"Dil Fukaralığı", zihniyetlerimizi ve ufuklarımızı daraltarak bir "Düşünce Fukaralığı"na sebebiyet vermekte ve bu da geri dönerek tekrar Dil Fukaralığı'nı kuvvetlendirmekte ve bu suretle bu süreç bir "negatif geri-besleme"ye yol açarak bir fasit daire hasıl etmektedir. Buna verilebilecek örneklerden birisi de aralarında derin bir anlam farklılığı bulunan "hata" ve "yanlışlık" kelimelerinin birbiriyle eş-değer olduğunu sanmak, daha doğrusu vehmetmektir.
Hata (error), bilginin bilgi objesine intibaksızlığı, yanlışlık (fault) ise bilginin bilgi objesi ile ilgisizliği olarak, kısaca tanımlanabilir.
Kavramlar arasındaki bu derin farklılıklara gündelik yaşantıda çok kere riayet edilmez; ancak, bunun gündeliğin pratiği içerisinde her zaman rahatsızlık doğurmadığını da söyleyebiliriz. Zira, gündelik hayatın dili, kendine özgü bir dildir. O, soyut kavramlarla örülü olarak değil, somut nesnelliklerle olan gündelik/pratik ilgi çerçevesinde ifade edilir ve öyle algılanır. Bu sebepledir ki gündelik hayatın dili, kullanmakta olduğumuz kelimelerin kavramsal içeriklerindeki ince ayar farklılıklardan ziyade, kelimelerin somut-nesnel mütekabillerinin üzerine kurulmuş bir ifade aracıdır. Konunun asıl önemi entellektüel/ bilimsel hayat ve onun dili olduğunda kendisini ortaya koymaktadır. Zira, entellektüel/ bilimsel hayat, herşeyden önce ve behemehal, kavramlara bağlı olmayı, onlarla çalışmayı icap ettirir ki bu da bir "kavram dili"ne dayanmayı kaçınılamaz bir zaruret kılar.
İşte, gerek gündelik hayatımızda ve gerekse de gerilik/entellektüel hayatımızda karşılaşmakta olduğumuz, "bilgi ve bilgi objesi arasındaki münasebet"lerin bir kısmı - bazan da önemlice bir kısmı - Hata kategorisine değil de Yanlışlık kategorisine girmektedir.

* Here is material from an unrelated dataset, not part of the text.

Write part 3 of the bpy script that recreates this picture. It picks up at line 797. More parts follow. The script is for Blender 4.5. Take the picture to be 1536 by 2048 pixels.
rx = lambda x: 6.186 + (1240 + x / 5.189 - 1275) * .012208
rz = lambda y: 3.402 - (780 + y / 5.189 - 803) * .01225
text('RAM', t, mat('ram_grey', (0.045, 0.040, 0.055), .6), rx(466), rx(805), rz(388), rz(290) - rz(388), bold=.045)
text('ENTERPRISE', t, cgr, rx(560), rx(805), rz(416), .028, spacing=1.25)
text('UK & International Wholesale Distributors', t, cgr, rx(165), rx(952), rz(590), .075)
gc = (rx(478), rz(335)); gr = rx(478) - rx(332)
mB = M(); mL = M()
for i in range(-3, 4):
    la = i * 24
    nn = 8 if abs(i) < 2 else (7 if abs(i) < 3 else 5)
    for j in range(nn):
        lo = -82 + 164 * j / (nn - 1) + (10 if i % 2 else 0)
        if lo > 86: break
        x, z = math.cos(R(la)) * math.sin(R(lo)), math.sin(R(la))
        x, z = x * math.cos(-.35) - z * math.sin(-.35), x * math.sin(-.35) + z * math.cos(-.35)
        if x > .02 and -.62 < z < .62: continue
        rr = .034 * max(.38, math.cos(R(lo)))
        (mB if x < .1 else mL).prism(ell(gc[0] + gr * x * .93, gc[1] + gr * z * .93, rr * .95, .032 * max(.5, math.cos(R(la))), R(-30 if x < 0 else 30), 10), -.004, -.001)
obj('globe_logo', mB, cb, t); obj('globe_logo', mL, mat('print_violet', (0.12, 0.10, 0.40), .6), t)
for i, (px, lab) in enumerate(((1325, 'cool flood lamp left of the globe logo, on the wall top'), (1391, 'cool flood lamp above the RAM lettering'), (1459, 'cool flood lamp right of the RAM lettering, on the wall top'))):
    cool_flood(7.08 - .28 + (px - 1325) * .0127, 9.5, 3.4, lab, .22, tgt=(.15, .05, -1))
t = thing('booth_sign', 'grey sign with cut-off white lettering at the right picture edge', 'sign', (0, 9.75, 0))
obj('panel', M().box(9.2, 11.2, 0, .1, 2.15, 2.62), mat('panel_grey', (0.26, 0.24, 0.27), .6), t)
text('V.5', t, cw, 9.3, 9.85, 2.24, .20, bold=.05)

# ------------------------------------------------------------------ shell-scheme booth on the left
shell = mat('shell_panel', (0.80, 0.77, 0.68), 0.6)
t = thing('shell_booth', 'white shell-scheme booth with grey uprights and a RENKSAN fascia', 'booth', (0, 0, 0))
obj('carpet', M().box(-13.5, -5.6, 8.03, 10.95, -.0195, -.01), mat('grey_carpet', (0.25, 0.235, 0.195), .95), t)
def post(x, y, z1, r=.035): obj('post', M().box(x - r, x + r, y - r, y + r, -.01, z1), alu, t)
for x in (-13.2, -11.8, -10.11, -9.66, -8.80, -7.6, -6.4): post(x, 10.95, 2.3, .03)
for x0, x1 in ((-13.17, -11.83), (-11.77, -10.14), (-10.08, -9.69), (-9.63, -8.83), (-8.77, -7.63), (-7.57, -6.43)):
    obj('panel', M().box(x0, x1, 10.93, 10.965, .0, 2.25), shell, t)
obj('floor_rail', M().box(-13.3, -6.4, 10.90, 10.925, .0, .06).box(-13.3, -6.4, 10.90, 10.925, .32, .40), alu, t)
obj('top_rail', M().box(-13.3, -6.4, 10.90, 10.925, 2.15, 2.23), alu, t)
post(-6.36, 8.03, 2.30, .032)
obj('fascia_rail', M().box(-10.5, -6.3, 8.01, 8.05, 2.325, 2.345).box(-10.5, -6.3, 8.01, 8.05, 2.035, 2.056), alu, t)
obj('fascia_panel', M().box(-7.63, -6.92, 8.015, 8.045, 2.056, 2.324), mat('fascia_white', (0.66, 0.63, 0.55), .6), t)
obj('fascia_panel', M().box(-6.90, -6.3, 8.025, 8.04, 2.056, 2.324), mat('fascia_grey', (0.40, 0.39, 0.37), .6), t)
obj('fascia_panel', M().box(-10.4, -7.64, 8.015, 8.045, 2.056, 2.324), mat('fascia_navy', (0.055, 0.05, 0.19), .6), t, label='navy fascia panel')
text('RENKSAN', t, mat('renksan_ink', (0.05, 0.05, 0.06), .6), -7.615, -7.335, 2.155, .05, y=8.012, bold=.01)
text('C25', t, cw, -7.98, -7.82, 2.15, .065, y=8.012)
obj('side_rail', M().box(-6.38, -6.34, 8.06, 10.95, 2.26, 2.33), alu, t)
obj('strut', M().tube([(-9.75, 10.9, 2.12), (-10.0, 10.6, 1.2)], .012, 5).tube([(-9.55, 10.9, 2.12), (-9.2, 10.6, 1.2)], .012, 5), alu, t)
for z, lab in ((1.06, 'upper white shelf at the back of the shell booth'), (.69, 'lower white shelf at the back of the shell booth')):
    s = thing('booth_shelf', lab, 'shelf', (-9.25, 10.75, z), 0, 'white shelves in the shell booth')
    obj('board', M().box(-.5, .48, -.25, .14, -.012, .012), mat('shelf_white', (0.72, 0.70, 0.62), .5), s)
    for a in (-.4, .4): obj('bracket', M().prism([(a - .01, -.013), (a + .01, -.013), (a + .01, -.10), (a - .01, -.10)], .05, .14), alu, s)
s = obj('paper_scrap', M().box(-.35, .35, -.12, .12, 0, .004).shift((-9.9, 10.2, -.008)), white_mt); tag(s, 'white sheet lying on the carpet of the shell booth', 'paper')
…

Zira, bilhassa "Piyasa Entellektüelleri", son derece önemli konuları popülerize etmek için, o konulara ilişkin kavramları, kavramsal bir baz üzerinde düşünmek demek olan entellektüel/bilimsel dil ile değil gündelik dil ve onun alışkanlıkları, itiyadları ve basitlikleri çerçevesinde ifade etmekte, son derece önemli kavramların arka-planında bulunan ve o kelimeyi bir kavram haline getiren içeriğini hemen-hemen hiç göz önüne almaksızın, sanki alelade bir ses ve/veya bir işaret yığını imişçesine kullanmaktadırlar ki bu defa, popülarizasyon (avamileştirme) işlemi de bir vülgerizasyon (bayağılaştırma) haline dönüşmektedir. Bu tavır, kabul edilmesi mümkün olan bir "hata" değil, radikal olarak reddedilmesi zorunlu olan bir "yanlışlık"tır. Zira, gündelik dilde kavramlara yeterince riayet etmemek bir 'hata'dır, makul sınırlar içerisinde kalmak kayıt ve şartıyla kabul edilebilir; ancak, gerilik dilde kavramlara riayet etmemek bu dilin kurallarını çiğnemek demektir ve bu defa, 'hata', 'yanlışlık'a dönüşür ki o da usulden reddi gerekli kılar.
Bu "yanlışlıklar", yani objesi ile ilgisi olmayan bilgiler, Gerçek Bilgi (İrfan, Episteme) değil de gerçek gibi görünen ama gerçek olmayan bilgi, "sanki-bilgi", daha açık bir ifadeyle, Kalp Bilgi (Vehim, Doxa) olmaktadırlar. Bu suretle, düşünce piyasasında dolaşıma "Kalp Fikirler" sürülmekte, bunun sonucunda bunlar kendilerine bir pazar yaratmakta, bir "Kalp Fikirler Piyasası" oluşmakta, bu kalp fikirler piyasası medyatik imkanlarla propaganda ve takviye edilmekte, bu emtiayı kabul ettirebilmek için, hemen çok kereler, üstlerine şöhretli markaların damgası vurulmaktan geri kalınmamakta, netice olarak "Hakiki Fikirler Piyasası"nın yerini almakta veya onu önemli ölçüde tahrip etmekte, zihinler bulandırılmakta, iğfal ve iğdiş edilmektedirler.